Araştırma sonuçları, mevcut binalarda ve ofislerde Schneider Electric’in dijital bina ve güç yönetimi çözümlerinin kullanılmasının, üç yıldan daha kısa bir geri ödeme süresiyle operasyonel karbon emisyonlarını %42’ye varan oranda azaltabileceğini gösteriyor. Fosil yakıtla çalışan ısıtma teknolojilerinin elektrikle çalışan alternatiflerle değiştirilmesi ve yerel yenilenebilir enerji kaynaklarına sahip bir mikro şebeke kurulması durumunda, tamamen elektrikli, tamamen dijital binalarda operasyonel karbon emisyonlarında %28 oranında ek bir azalma sağlanacak ve toplamda %70’e varan oranda azalma sağlanacaktır.

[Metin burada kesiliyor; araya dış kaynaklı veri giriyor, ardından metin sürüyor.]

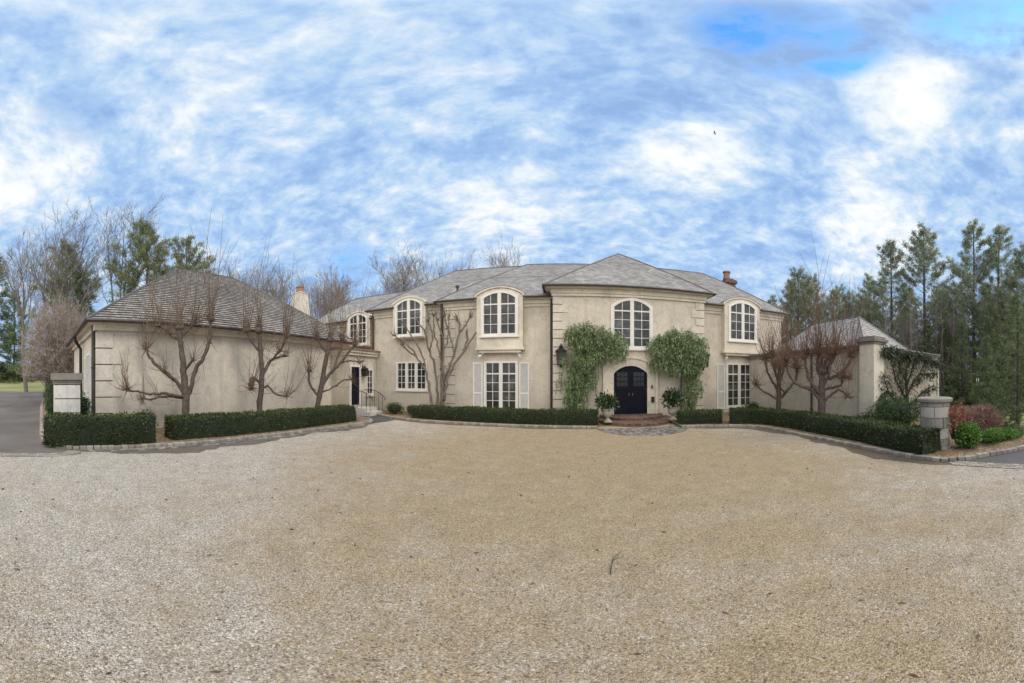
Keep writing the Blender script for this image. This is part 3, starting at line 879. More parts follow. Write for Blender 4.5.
# ---- pavilion / court wall on the right
pav = place('side_pavilion', (11, 8, 0), 'low cream stucco side building with corner pier and small grey hipped roof', 'outbuilding')
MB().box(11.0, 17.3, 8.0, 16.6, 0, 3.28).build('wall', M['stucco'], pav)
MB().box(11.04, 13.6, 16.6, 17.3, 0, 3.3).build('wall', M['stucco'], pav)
mb = MB(); mb.box(10.88, 11.3, 8.55, 17.2, 3.281, 3.42); mb.box(10.82, 11.36, 8.5, 17.2, 3.421, 3.5); mb.box(11.56, 17.38, 7.9, 8.3, 3.281, 3.38); mb.box(11.56, 17.44, 7.84, 8.36, 3.381, 3.45); mb.build('parapet', M['fieldstone'], pav)
mb = MB(); mb.box(10.8, 11.55, 7.8, 8.55, 0, 3.5); mb.box(10.76, 11.59, 7.76, 8.59, 0, .45)
pr_ = mb.build('pier', M['trim'], pav)
mb = MB(); mb.box(10.74, 11.61, 7.74, 8.61, 3.5, 3.6); mb.box(10.67, 11.68, 7.67, 8.68, 3.6, 3.72); mb.box(10.77, 11.58, 7.77, 8.58, 3.72, 3.82)
mb.build('cap', M['fieldstone'], pr_)
mb = MB()
P1, P2 = (14.1, 11.2, 5.45), (14.1, 14.6, 5.45)
a, b, c, d = (11.5,8.75,3.3),(16.85,8.85,3.2),(16.85,16.5,3.2),(11.5,16.5,3.3)
roof_plane(mb, a, b, P1, P1); roof_plane(mb, b, c, P2, P1); roof_plane(mb, c, d, P2, P2); roof_plane(mb, d, a, P1, P2)
mb.build('roof', M['slate'], pav)
mb = MB(); hip_caps(mb, [(a,P1),(b,P1),(P1,P2)], .045); mb.build('ridge_cap', M['lead'], pav)
downpipe(pav, 10.93, 11.6, .1, 3.3, r=.05)
downpipe(pav, 17.22, 7.93, .1, 3.1, mat=M['white'], r=.07)
# ---- gate piers
gp = place('gate_pier', (-11.3, .78, 0), 'white stone gate pier with flat cap behind the clipped hedge at the driveway', 'gate pier')
mb = MB()
for i in range(4): mb.box(-11.3-.43, -11.3+.43, .35, 1.21, .02+i*.47, .02+(i+1)*.47-.035)
s_ = mb.build('shaft', M['limestone'], gp)
mb = MB(); mb.box(-11.3-.405, -11.3+.405, .375, 1.185, .01, 1.9); mb.build('joint', M['joint'], s_)
mb = MB(); mb.box(-11.83, -10.77, .25, 1.31, 2.04, 2.26); mb.box(-11.77, -10.83, .31, 1.25, 1.96, 2.04); mb.box(-11.75,-10.85,.33,1.23,1.9,1.96); mb.build('cap', M['fieldstone'], gp)
gp2 = place('gate_pier', (8.52, 4.02, 0), 'round stacked-stone gate pier with flat cap at the end of the right hedge', 'gate pier')
mb = MB(); rr_ = random.Random(3)
z = 0
while z < 1.36:
    h = rr_.choice((.2,.26,.3)); 
    if z+h > 1.4: h = 1.42-z
    n = rr_.choice((5,6,7)); o_ = rr_.random()
    for k in range(n):
        t0, t1 = 2*PI*(k+o_)/n+.02, 2*PI*(k+1+o_)/n-.02
        ro = .42+rr_.uniform(-.015,.02)
        pts = [(8.52+ro*math.cos(t0+(t1-t0)*i/5), 4.02+ro*math.sin(t0+(t1-t0)*i/5)) for i in range(6)]
        mb.prism_z(pts+[(8.52,4.02)], z+.008, z+h-.008)
    z += h
mb.lathe((8.52,4.02,0), [(.39,0),(.39,1.4)], 24)
M['stack_stone'] = stonemat('stacked_stone', [(.15, (.12,.112,.10)), (.5, (.26,.245,.22)), (.85, (.45,.43,.39))])
mb.build('shaft', M['stack_stone'], gp2)
mb = MB(); mb.lathe((8.52,4.02,1.42), [(.44,0),(.51,.02),(.52,.10),(.46,.13),(.0,.135)], 28); mb.build('cap', M['fieldstone'], gp2)

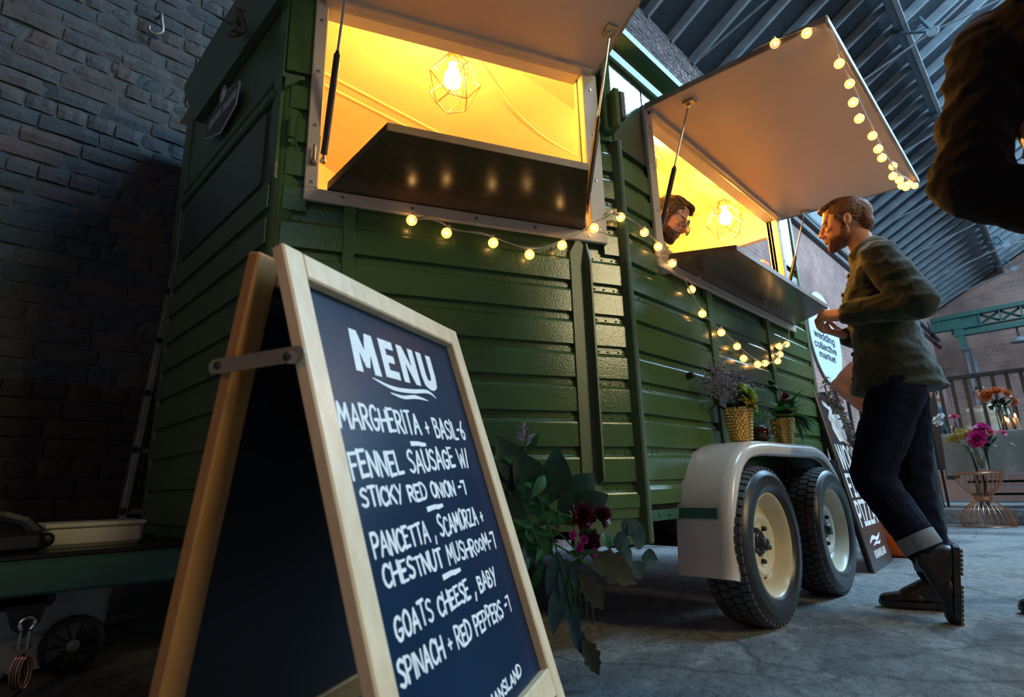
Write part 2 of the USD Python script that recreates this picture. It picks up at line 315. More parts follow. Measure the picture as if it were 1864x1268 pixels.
    M['leafrust'] = leafmat('leaf_rust', '5a5228', '403a20'); M['leaflight'] = leafmat('leaf_light', '5d7d2c', '3f6128'); M['leafolive'] = leafmat('leaf_olive', '7d8a34', '5a6628'); M['stem'] = leafmat('stem_green', '49652f', '33482a', .1)
    M['yellow'] = leafmat('petal_yellow', 'c9a71e', '8f7a16'); M['lime'] = leafmat('pompon_lime', '9cc42c', '729a22'); M['lilac'] = leafmat('limonium_lilac', 'a090a8', '786a82')
    M['peony'] = leafmat('petal_peony', 'd0358f', '9c1f66'); M['pinkrose'] = leafmat('petal_pink', 'd8587f', 'b03058'); M['roseorange'] = leafmat('petal_orange', 'd98349', 'a8522a'); M['claret'] = leafmat('petal_claret', '641226', '380a14', .2)
    M['dryvine'] = mat('dried_vine', (.16, .14, .12), .9, var=(.10, .085, .075), vscale=30.0)
    M['redbloom'] = leafmat('petal_red', 'a3132c', '6a0c1c')
    M['navybadge'] = mat('badge_navy', (.014, .012, .032), .35); M['badgewhite'] = mat('badge_white', (.60, .62, .64), .5)
mk()
# ================================================================ the hall
YB, ZE, SL = 3.4, 7.46, math.tan(math.radians(29))          # back wall, eaves height, roof pitch
YR = -2.2; ZR = ZE + (YB - YR)*SL                            # ridge
roofz = lambda y: ZE + (YB - y)*SL if y >= YR else ZR - (YR - y)*SL

struct('floor', MB().add([[-6, -7.4, 0], [31, -7.4, 0], [31, YB + .05, 0], [-6, YB + .05, 0]], [[0, 1, 2, 3]]), M['concrete'], 'worn grey concrete floor with pale screed patches')
st = struct('trim_1', MB().bevel((8.3, -7.3, 0), (12.6, YB, .165), .012), M['concrete'], 'raised concrete step across the far end of the floor')

def brick(x, z, w, h, y0, proud, seed):
    """one old brick: a front of 5 x 3 points, rounded arrises and a worn face"""
    r = np.random.default_rng(seed); us, vs = np.linspace(0, 1, 5), np.linspace(0, 1, 3)
    g = [[x + w*u, y0 - proud + r.normal(0, .0022) + .006*(abs(u - .5) > .4) + .005*(abs(q - .5) > .4), z + h*q + r.normal(0, .0012)] for q in vs for u in us]
    g = np.array(g); g[:, 0] += r.normal(0, .0014, 15)
    if r.random() < .28: g[r.integers(0, 15), 1] += .012
    ring = [0, 1, 2, 3, 4, 9, 14, 13, 12, 11, 10, 5]
    c = np.array([x + w/2, 0, z + h/2]); back = g[ring].copy(); back[:, 1] = y0 + .005
    back[:, [0, 2]] = c[[0, 2]] + (back[:, [0, 2]] - c[[0, 2]])*1.03
    f = [[i*5 + j, i*5 + j + 1, (i + 1)*5 + j + 1, (i + 1)*5 + j] for i in range(2) for j in range(4)]
    f += [[ring[(k + 1) % 12], ring[k], 15 + k, 15 + (k + 1) % 12] for k in range(12)]
    return np.vstack([g, back]), np.array(f)
wb = thing('wall_back', 'old brick wall behind the trailer, bluish above a dark brown plinth', None, kind='structure')
part('masonry', MB().box((-6, YB, 0), (2.6, YB + .3, ZE)), M['mortar'], wb)
part('masonry', MB().box((2.6, YB, 0), (30.3, YB + .3, ZE)), M['brickwall'], wb)
cnt = 0; zz = 0.0; row = 0; rest = MB()
CH = .0905
while zz < 4.3:
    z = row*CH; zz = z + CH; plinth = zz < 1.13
    x = -.50 + (row % 2)*.06 - RNG.random()*.16
    hdr = row % 4 == 3
    while x < .98:
        w = (.112 if (hdr or RNG.random() < .18) else .238) + RNG.normal(0, .006)
        if x + w > -.36 and z > .25:
            pr = (.030 if plinth else .013) + RNG.normal(0, .0035)
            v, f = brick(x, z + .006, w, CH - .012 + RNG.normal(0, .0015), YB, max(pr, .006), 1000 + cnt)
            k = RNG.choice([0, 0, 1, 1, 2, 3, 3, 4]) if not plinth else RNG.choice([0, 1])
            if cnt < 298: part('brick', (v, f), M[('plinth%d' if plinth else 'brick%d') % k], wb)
            else: rest.add(v, f)
            cnt += 1
        x += w + .011
    row += 1
# upper courses seen over the trailer roof, too small to pick apart singly: one part
up = MB(); r2 = 0
for z in np.arange(6.47, 7.42, CH):
    x = 4.6 + (r2 % 2)*.12; r2 += 1
    while x < 10.4:
        w = (.112 if RNG.random() < .35 else .238); v, f = brick(x, z + .006, w, CH - .013, YB, .012 + RNG.normal(0, .003), int(x*977 + z*131)); up.add(v, f); x += w + .012
for z in np.arange(5.3, 6.2, CH):
    x = 4.4 + RNG.random()*.1
    while x < 9.4:
        w = .10 + RNG.random()*.2; v, f = brick(x, z, w, CH - .008, YB, .03 + abs(RNG.normal(0, .02)), int(x*977 + z*131)); up.add(v, f); x += w + .006
part('upper_brickwork', up, M['brick2'], wb, kind='stuff')
if rest.n: part('more_brickwork', rest, M['brick1'], wb, kind='stuff')
struct('trim_2', MB().bevel((4.2, YB - .13, 6.25), (12.5, YB + .02, 6.43), .012), M['stone'], 'stone ledge running along the upper back wall')
struct('trim_3', MB().bevel((9.8, YB - .09, 6.18), (29.9, YB + .02, 6.30), .02).bevel((9.8, YB - .09, 5.86), (29.9, YB + .02, 5.97), .02), M['iron'], 'two dark string courses along the far back wall')
w1 = thing('window_1', 'high window pane in the back wall beyond the trailer', None, (13.9, YB, 6.4), kind='structure')
part('frame', MB().box((13.0, YB - .03, 6.42), (15.3, YB - .005, 6.5)).box((13.0, YB - .03, 7.2), (15.3, YB - .005, 7.28)).box((13.0, YB - .03, 6.42), (13.08, YB - .005, 7.28)).box((15.22, YB - .03, 6.42), (15.3, YB - .005, 7.28)), M['stone'], w1)
part('pane', MB().box((13.08, YB - .018, 6.5), (15.22, YB - .008, 7.2)), emit('dusk_pane', SKY, .9), w1)
# end wall: gable under the roof
XE = 30.0
pe = np.array([[XE, YB, 0], [XE, YB, ZE], [XE, YR, ZR], [XE, -7.4, roofz(-7.4)], [XE, -7.4, 0]])
struct('wall_far', MB().add(np.vstack([pe, pe + V(.3, 0, 0)]), np.array([[0, 1, 2], [0, 2, 3], [0, 3, 4], [5, 7, 6], [5, 8, 7], [5, 9, 8]])), M['brickwall_end'], 'brick gable wall closing the far end of the hall')
pw = pe.copy(); pw[:, 0] = -6
struct('wall_near', MB().add(pw, np.array([[2, 1, 0], [3, 2, 0], [4, 3, 0]])), M['brickwall_end'], 'brick gable wall at the near end of the hall')
struct('wall_front', MB().box((-6, -7.7, 0), (31, -7.4, roofz(-7.4))), M['brickwall'], 'brick wall on the far side of the hall')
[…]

Binaların dijital teknolojilerle yenilenmesi ve güçlendirilmesi, günlük operasyonlarda aksamaların önlenmesine yardımcı olurken aynı zamanda binaların ömrünü uzatır ve yaşam döngüsünü destekler. Ayrıca karbon emisyonlarının azaltılması, yatırımcılar ve kullanıcılar için binaları daha cazip ve değerli hale getirir. Boston Üniversitesi Küresel Sürdürülebilirlik Enstitüsü ve Schneider Electric Sürdürülebilirlik Araştırma Enstitüsü tarafından yapılan farklı bir araştırma da düşük karbonlu binalara geçiş sürecinin, çevreye ek olarak ekonomiye ve topluma da değer katacağını göstermektedir.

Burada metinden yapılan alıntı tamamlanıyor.